• _Set task_: Leaving out every picture, retype the lines below from the top through the one that contains "return c / 12.92".

□ □ □ □

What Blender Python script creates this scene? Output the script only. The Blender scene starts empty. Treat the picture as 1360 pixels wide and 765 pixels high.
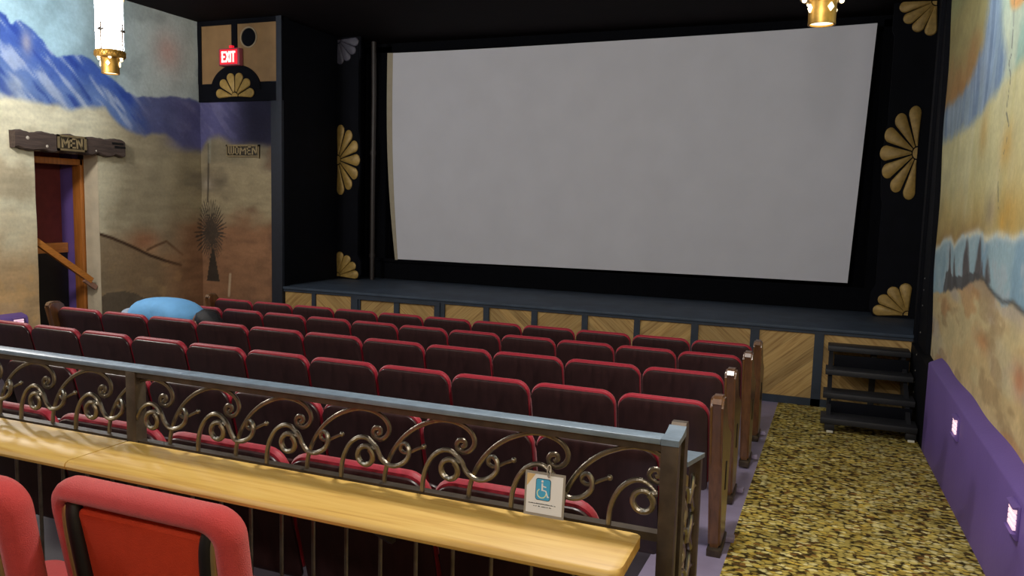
import bpy, bmesh, math, random
import numpy as np
from mathutils import Vector, Matrix

random.seed(7)
SC = bpy.context.scene
COL = SC.collection
PI = math.pi

# ------------------------------------------------------------------ helpers
def lin(c):
    return c / 12.92 if c <= 0.04045 else ((c + 0.055) / 1.055) ** 2.4

def rgb(r, g, b):
    return (lin(r / 255), lin(g / 255), lin(b / 255), 1.0)

def pmat(name, base, rough=0.6, metal=0.0, var=0.15, vscale=12.0, stretch=(1, 1, 1), bump=0.0, bscale=80.0,
         coat=0.0, spec=0.5, second=None, emit=0.0, attr=None, sheen=0.0):
    m = bpy.data.materials.new(name)
    m.use_nodes = True
    nt = m.node_tree
    b = nt.nodes['Principled BSDF']
    tc = nt.nodes.new('ShaderNodeTexCoord')
    mp = nt.nodes.new('ShaderNodeMapping')
    mp.inputs['Scale'].default_value = stretch
    nt.links.new(tc.outputs['Object'], mp.inputs['Vector'])
    no = nt.nodes.new('ShaderNodeTexNoise')
    no.inputs['Scale'].default_value = vscale
    no.inputs['Detail'].default_value = 5
    nt.links.new(mp.outputs['Vector'], no.inputs['Vector'])
    if attr:
        at = nt.nodes.new('ShaderNodeAttribute')
        at.attribute_name = attr
        hs = nt.nodes.new('ShaderNodeMixRGB')
        hs.blend_type = 'MULTIPLY'
        hs.inputs['Fac'].default_value = 1.0
        mr = nt.nodes.new('ShaderNodeMapRange')
        mr.inputs['From Min'].default_value = 0.25
        mr.inputs['From Max'].default_value = 0.75
        mr.inputs['To Min'].default_value = 1 - var
        mr.inputs['To Max'].default_value = 1 + var
        nt.links.new(no.outputs['Fac'], mr.inputs['Value'])
        nt.links.new(at.outputs['Color'], hs.inputs['Color1'])
        nt.links.new(mr.outputs['Result'], hs.inputs['Color2'])
        nt.links.new(hs.outputs['Color'], b.inputs['Base Color'])
    else:
        cr = nt.nodes.new('ShaderNodeValToRGB')
        c0 = tuple(x * (1 - var) for x in base[:3]) + (1,)
        c1 = second if second else tuple(min(1, x * (1 + var)) for x in base[:3]) + (1,)
        cr.color_ramp.elements[0].position = 0.3
        cr.color_ramp.elements[1].position = 0.7
        cr.color_ramp.elements[0].color = c0
        cr.color_ramp.elements[1].color = c1
        nt.links.new(no.outputs['Fac'], cr.inputs['Fac'])
        nt.links.new(cr.outputs['Color'], b.inputs['Base Color'])
        if emit > 0:
            nt.links.new(cr.outputs['Color'], b.inputs['Emission Color'])
            b.inputs['Emission Strength'].default_value = emit
    b.inputs['Roughness'].default_value = rough
    b.inputs['Metallic'].default_value = metal
    b.inputs['Specular IOR Level'].default_value = spec
    b.inputs['Coat Weight'].default_value = coat
    b.inputs['Coat Roughness'].default_value = 0.25
    if sheen:
        b.inputs['Sheen Weight'].default_value = sheen
    if bump > 0:
        n2 = nt.nodes.new('ShaderNodeTexNoise')
        n2.inputs['Scale'].default_value = bscale
        n2.inputs['Detail'].default_value = 4
        nt.links.new(mp.outputs['Vector'], n2.inputs['Vector'])
        bp = nt.nodes.new('ShaderNodeBump')
        bp.inputs['Strength'].default_value = bump
        bp.inputs['Distance'].default_value = 0.01
        nt.links.new(n2.outputs['Fac'], bp.inputs['Height'])
        nt.links.new(bp.outputs['Normal'], b.inputs['Normal'])
    return m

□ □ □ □

• _Output below_:
What Blender Python script creates this scene? Output the script only. The Blender scene starts empty. Treat the picture as 1360 pixels wide and 765 pixels high.
import bpy, bmesh, math, random
import numpy as np
from mathutils import Vector, Matrix

random.seed(7)
SC = bpy.context.scene
COL = SC.collection
PI = math.pi

# ------------------------------------------------------------------ helpers
def lin(c):
    return c / 12.92 if c <= 0.04045 else ((c + 0.055) / 1.055) ** 2.4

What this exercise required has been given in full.